De cría veía las nubes como enormes bolas de algodón. Creía que, si estiraba lo suficiente el brazo, podría coger una pequeña muestra y llevármela a casa. No sé dónde la guardaría. Es posible que la metiera en un tarro para que no se evaporara o, tal vez, al verla tan sola, la dejara libre de nuevo para observarla desde la cama y vigilar a esa pequeña nube que, por un momento, fue mía.
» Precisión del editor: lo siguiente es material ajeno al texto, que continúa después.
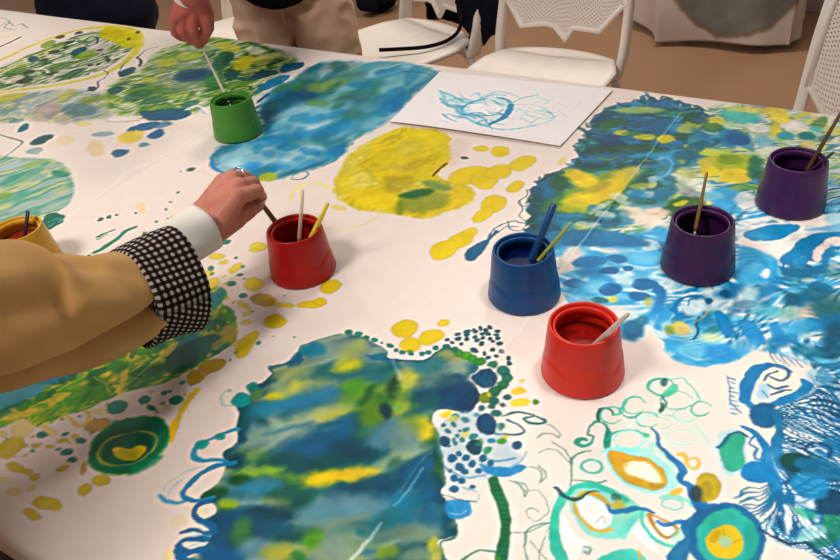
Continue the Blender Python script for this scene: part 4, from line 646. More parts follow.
def box(x0, x1, y0, y1, z0, z1, bev=0., seg=2):
    bm = bmesh.new(); r = bmesh.ops.create_cube(bm, size=1)
    for v in bm.verts: v.co = Vector(((x0 + x1) / 2 + v.co.x * (x1 - x0), (y0 + y1) / 2 + v.co.y * (y1 - y0), (z0 + z1) / 2 + v.co.z * (z1 - z0)))
    if bev: bmesh.ops.bevel(bm, geom=list(bm.edges), offset=bev, segments=seg, affect='EDGES')
    V = [v.co[:] for v in bm.verts]; bm.verts.index_update(); F = [[v.index for v in f.verts] for f in bm.faces]; bm.free()
    return V, F
def frame_dirs(d):
    d = Vector(d).normalized(); a = Vector((0, 0, 1)) if abs(d.z) < .9 else Vector((1, 0, 0))
    x = d.cross(a).normalized(); return x, d.cross(x).normalized()
def tube(P, R, n=12, cap=True, flat=(1, 1)):
    P = [Vector(p) for p in P]
    if not hasattr(R, '__len__'): R = [R] * len(P)
    V, F = [], []; x = None
    for i, p in enumerate(P):
        d = (P[min(i + 1, len(P) - 1)] - P[max(i - 1, 0)]).normalized()
        if x is None: x, y = frame_dirs(d)
        else:
            x = (x - d * x.dot(d)).normalized(); y = d.cross(x)
        for k in range(n):
            a = 2 * math.pi * k / n; V.append(p + x * (R[i] * flat[0] * math.cos(a)) + y * (R[i] * flat[1] * math.sin(a)))
    for i in range(len(P) - 1):
        for k in range(n): F.append((i * n + k, i * n + (k + 1) % n, (i + 1) * n + (k + 1) % n, (i + 1) * n + k))
    if cap: F.append(tuple(range(n))[::-1]); F.append(tuple((len(P) - 1) * n + k for k in range(n)))
    return [v[:] for v in V], F
def smooth_path(pts, n=5): return [tuple(p) for p in spline(np.array(pts, float), False, n)]
def lathe(prof, n=64, c=(0, 0, 0), rad=None):
    V, F = [], []
    for i, (r, z) in enumerate(prof):
        for k in range(n):
            a = 2 * math.pi * k / n; rr = r + (rad(i, a, z) if rad else 0)
            V.append((c[0] + rr * math.cos(a), c[1] + rr * math.sin(a), c[2] + z))
    for i in range(len(prof) - 1):
        for k in range(n): F.append((i * n + k, i * n + (k + 1) % n, (i + 1) * n + (k + 1) % n, (i + 1) * n + k))
    return V, F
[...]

De niña miraba hacia el cielo y veía a las nubes formar un manto blanco, qué suaves tienen que ser, pensaba. Y qué esponjosas y cálidas ¿verdad? Como una manta que te protege del frío, de los miedos y de todo lo demás. Las observaba desde abajo y podía ver todas esas figuras que creaban solo para mí: animales, dragones, sombreros extravagantes, lo que ellas querían ofrecerme, lo que mi imaginación era capaz de crear.

Una figura tras otra que conformaban un manto blanco que cubría el cielo azul y pasaba sobre nosotros, ajeno a nuestras vidas, solo preocupado por seguir hacia delante y no desvanecerse.
De pequeña soñaba con andar sobre las nubes y, dado que siempre tenía la cabeza en ellas, me parecía algo de lo más normal. Me interesaba más lo que estaba en las alturas que lo que sucedía en el suelo: las nubes, la luna, el sol, la lluvia, la tormenta… todo venía de allá y nunca de acá y yo me preguntaba por qué la tierra no era igual de divertida.
Escribo todo esto en el suelo de mi habitación, desde donde observo cómo las nubes son empujadas por un viento tirano y que, como queriendo protegerse, forman bloques infranqueables, o tal vez sean bolas de algodón gigantes esperando el momento de volar libres o puede que quizá se estén preparando para transformarse en un número finito de figuras de animales a los que nadie querría enfrentarse. Escribo todo esto preguntándome, como en aquel antiguo anuncio malo de compresas, ¿a qué huelen las nubes? Curiosamente es lo único que no me cuestionaba de niña, siempre pensé que las nubes olerían a limpio, como la colada recién tendida.